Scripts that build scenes
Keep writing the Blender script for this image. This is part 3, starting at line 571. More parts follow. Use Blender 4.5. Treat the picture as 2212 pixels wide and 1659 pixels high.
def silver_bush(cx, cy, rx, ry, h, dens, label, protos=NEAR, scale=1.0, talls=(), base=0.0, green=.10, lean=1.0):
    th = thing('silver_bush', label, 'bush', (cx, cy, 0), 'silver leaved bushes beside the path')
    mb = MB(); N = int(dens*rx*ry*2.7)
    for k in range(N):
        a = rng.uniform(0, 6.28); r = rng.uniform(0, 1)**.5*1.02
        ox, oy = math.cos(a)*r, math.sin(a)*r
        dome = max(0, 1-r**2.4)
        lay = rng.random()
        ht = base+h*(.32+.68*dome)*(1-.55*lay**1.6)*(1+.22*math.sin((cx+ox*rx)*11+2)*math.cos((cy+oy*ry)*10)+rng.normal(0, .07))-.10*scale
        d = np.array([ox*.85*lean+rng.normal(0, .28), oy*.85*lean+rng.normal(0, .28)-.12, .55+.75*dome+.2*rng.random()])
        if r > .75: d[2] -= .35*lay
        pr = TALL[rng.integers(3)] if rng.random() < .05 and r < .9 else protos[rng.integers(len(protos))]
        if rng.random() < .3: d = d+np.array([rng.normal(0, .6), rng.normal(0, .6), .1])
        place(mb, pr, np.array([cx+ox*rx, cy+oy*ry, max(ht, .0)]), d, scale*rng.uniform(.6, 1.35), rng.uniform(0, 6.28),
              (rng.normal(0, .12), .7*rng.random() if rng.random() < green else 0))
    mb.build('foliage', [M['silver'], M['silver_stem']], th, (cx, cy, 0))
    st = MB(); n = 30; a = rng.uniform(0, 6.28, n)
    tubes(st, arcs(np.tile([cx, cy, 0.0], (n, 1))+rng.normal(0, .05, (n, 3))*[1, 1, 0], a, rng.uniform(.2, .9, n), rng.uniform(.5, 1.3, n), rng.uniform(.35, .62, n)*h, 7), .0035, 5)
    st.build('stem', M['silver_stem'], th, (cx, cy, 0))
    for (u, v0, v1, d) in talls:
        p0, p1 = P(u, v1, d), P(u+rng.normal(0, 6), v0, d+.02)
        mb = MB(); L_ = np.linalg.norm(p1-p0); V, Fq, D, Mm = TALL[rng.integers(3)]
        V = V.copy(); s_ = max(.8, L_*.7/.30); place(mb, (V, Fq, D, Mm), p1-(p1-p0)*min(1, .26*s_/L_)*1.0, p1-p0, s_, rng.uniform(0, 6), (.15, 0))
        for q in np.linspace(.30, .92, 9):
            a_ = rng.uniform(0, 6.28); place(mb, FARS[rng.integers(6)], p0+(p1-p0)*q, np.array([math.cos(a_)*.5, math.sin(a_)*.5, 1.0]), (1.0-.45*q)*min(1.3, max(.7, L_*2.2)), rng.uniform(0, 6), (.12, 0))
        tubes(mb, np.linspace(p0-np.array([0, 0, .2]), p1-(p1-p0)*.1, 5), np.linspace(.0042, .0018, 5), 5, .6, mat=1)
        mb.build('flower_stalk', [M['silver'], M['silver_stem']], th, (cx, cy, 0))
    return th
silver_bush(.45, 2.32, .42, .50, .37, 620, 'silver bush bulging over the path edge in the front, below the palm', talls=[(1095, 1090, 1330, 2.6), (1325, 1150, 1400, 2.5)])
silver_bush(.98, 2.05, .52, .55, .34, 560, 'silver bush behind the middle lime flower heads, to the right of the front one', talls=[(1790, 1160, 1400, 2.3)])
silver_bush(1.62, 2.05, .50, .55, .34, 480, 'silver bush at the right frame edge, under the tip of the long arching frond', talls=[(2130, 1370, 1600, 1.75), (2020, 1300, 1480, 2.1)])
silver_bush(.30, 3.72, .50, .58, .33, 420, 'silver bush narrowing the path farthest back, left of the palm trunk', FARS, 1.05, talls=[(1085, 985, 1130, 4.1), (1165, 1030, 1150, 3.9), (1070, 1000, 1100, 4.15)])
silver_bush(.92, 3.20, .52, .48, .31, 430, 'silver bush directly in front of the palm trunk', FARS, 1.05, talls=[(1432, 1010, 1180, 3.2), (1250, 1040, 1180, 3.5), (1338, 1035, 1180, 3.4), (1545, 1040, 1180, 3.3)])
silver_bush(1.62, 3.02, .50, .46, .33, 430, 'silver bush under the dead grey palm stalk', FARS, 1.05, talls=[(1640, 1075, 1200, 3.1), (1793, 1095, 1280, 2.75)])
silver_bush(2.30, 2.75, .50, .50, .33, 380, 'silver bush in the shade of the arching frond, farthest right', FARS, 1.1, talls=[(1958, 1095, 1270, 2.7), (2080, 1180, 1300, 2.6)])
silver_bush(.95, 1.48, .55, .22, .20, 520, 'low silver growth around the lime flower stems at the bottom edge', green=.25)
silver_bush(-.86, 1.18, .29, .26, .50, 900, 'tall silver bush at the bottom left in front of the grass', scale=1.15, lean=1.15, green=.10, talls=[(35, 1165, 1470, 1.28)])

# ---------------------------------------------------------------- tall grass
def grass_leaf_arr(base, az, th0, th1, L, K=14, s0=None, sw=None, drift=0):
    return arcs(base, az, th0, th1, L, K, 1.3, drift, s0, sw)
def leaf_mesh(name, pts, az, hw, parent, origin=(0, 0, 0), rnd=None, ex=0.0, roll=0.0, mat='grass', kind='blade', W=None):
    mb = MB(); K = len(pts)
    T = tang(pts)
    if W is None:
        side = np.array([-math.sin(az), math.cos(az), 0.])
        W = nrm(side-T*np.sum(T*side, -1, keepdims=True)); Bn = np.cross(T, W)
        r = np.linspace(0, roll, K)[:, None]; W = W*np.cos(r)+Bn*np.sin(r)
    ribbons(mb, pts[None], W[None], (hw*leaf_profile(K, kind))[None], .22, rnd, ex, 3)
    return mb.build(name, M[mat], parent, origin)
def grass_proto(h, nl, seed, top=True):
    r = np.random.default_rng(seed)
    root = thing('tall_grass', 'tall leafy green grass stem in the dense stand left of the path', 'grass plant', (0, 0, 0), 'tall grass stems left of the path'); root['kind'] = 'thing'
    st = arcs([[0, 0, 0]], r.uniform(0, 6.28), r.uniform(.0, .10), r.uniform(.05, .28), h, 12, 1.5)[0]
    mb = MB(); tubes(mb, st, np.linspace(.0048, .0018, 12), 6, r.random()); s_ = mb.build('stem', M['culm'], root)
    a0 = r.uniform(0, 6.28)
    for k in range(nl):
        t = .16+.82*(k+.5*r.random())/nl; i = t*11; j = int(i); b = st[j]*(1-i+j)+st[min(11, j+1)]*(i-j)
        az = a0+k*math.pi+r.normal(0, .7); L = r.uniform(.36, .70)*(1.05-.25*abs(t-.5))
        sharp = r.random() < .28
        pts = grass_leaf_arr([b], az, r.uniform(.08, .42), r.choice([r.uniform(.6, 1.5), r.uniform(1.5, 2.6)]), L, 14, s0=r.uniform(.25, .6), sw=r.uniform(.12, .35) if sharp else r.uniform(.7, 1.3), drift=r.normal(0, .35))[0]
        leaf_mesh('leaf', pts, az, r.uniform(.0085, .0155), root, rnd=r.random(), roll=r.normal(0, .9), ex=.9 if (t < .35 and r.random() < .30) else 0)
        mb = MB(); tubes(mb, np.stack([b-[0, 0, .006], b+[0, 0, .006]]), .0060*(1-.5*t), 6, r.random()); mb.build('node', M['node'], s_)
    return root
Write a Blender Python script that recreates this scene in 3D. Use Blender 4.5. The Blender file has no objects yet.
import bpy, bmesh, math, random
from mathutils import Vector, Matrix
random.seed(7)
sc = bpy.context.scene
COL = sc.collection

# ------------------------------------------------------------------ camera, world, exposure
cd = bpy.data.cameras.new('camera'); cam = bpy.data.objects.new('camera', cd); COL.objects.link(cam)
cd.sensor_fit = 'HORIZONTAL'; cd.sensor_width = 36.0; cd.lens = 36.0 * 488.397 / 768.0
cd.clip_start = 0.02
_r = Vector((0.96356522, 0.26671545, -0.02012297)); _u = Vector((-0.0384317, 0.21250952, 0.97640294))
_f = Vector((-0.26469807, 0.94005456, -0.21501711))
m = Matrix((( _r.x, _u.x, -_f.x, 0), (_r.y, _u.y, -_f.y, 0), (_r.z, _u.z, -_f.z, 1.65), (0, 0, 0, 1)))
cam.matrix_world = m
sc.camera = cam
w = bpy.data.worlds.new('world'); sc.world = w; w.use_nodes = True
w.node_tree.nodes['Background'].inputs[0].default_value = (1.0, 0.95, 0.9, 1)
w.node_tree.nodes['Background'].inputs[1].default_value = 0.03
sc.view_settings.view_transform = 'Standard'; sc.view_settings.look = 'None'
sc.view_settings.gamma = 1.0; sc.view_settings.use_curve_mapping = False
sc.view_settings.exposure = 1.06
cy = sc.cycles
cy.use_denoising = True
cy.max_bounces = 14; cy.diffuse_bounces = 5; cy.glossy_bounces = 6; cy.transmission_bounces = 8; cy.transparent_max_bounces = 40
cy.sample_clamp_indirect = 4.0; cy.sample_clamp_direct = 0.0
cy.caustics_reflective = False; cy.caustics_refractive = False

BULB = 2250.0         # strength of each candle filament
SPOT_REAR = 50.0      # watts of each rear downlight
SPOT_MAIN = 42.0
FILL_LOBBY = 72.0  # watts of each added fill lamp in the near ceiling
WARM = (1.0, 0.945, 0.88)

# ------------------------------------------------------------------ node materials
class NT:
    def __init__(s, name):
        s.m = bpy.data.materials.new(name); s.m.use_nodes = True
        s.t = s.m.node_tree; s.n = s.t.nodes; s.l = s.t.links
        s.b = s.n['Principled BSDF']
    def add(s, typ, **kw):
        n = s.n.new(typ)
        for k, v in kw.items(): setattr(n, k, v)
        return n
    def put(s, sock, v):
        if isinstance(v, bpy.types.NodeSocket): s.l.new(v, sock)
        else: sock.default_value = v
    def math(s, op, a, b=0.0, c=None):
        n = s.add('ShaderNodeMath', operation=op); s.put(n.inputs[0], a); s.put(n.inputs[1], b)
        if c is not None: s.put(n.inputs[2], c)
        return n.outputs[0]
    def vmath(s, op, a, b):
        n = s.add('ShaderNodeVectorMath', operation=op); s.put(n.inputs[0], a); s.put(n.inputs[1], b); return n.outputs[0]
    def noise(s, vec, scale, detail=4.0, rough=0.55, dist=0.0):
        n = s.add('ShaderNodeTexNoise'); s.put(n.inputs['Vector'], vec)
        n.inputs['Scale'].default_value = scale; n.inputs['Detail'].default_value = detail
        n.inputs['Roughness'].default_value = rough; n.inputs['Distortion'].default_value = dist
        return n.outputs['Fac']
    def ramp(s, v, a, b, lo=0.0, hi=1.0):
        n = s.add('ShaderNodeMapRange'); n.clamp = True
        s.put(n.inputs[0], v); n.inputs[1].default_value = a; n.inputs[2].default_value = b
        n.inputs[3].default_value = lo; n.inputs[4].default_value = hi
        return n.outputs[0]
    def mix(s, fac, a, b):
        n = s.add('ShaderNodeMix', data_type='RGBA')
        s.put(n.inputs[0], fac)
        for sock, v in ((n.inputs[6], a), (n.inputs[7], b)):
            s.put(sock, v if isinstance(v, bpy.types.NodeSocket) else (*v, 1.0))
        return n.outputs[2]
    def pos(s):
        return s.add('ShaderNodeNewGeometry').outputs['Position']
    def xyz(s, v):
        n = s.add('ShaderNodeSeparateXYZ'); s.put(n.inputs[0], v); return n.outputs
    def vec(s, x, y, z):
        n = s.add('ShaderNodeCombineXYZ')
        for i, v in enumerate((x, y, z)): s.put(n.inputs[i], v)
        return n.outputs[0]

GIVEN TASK
Of the entries above, repeat exactly the lines from the line with "Write a Blender" through the line with "WARM = (1.0, 0.945, 0.88)", both of them included.

RESULT FOR THIS EXERCISE
Write a Blender Python script that recreates this scene in 3D. Use Blender 4.5. The Blender file has no objects yet.
import bpy, bmesh, math, random
from mathutils import Vector, Matrix
random.seed(7)
sc = bpy.context.scene
COL = sc.collection

# ------------------------------------------------------------------ camera, world, exposure
cd = bpy.data.cameras.new('camera'); cam = bpy.data.objects.new('camera', cd); COL.objects.link(cam)
cd.sensor_fit = 'HORIZONTAL'; cd.sensor_width = 36.0; cd.lens = 36.0 * 488.397 / 768.0
cd.clip_start = 0.02
_r = Vector((0.96356522, 0.26671545, -0.02012297)); _u = Vector((-0.0384317, 0.21250952, 0.97640294))
_f = Vector((-0.26469807, 0.94005456, -0.21501711))
m = Matrix((( _r.x, _u.x, -_f.x, 0), (_r.y, _u.y, -_f.y, 0), (_r.z, _u.z, -_f.z, 1.65), (0, 0, 0, 1)))
cam.matrix_world = m
sc.camera = cam
w = bpy.data.worlds.new('world'); sc.world = w; w.use_nodes = True
w.node_tree.nodes['Background'].inputs[0].default_value = (1.0, 0.95, 0.9, 1)
w.node_tree.nodes['Background'].inputs[1].default_value = 0.03
sc.view_settings.view_transform = 'Standard'; sc.view_settings.look = 'None'
sc.view_settings.gamma = 1.0; sc.view_settings.use_curve_mapping = False
sc.view_settings.exposure = 1.06
cy = sc.cycles
cy.use_denoising = True
cy.max_bounces = 14; cy.diffuse_bounces = 5; cy.glossy_bounces = 6; cy.transmission_bounces = 8; cy.transparent_max_bounces = 40
cy.sample_clamp_indirect = 4.0; cy.sample_clamp_direct = 0.0
cy.caustics_reflective = False; cy.caustics_refractive = False

BULB = 2250.0         # strength of each candle filament
SPOT_REAR = 50.0      # watts of each rear downlight
SPOT_MAIN = 42.0
FILL_LOBBY = 72.0  # watts of each added fill lamp in the near ceiling
WARM = (1.0, 0.945, 0.88)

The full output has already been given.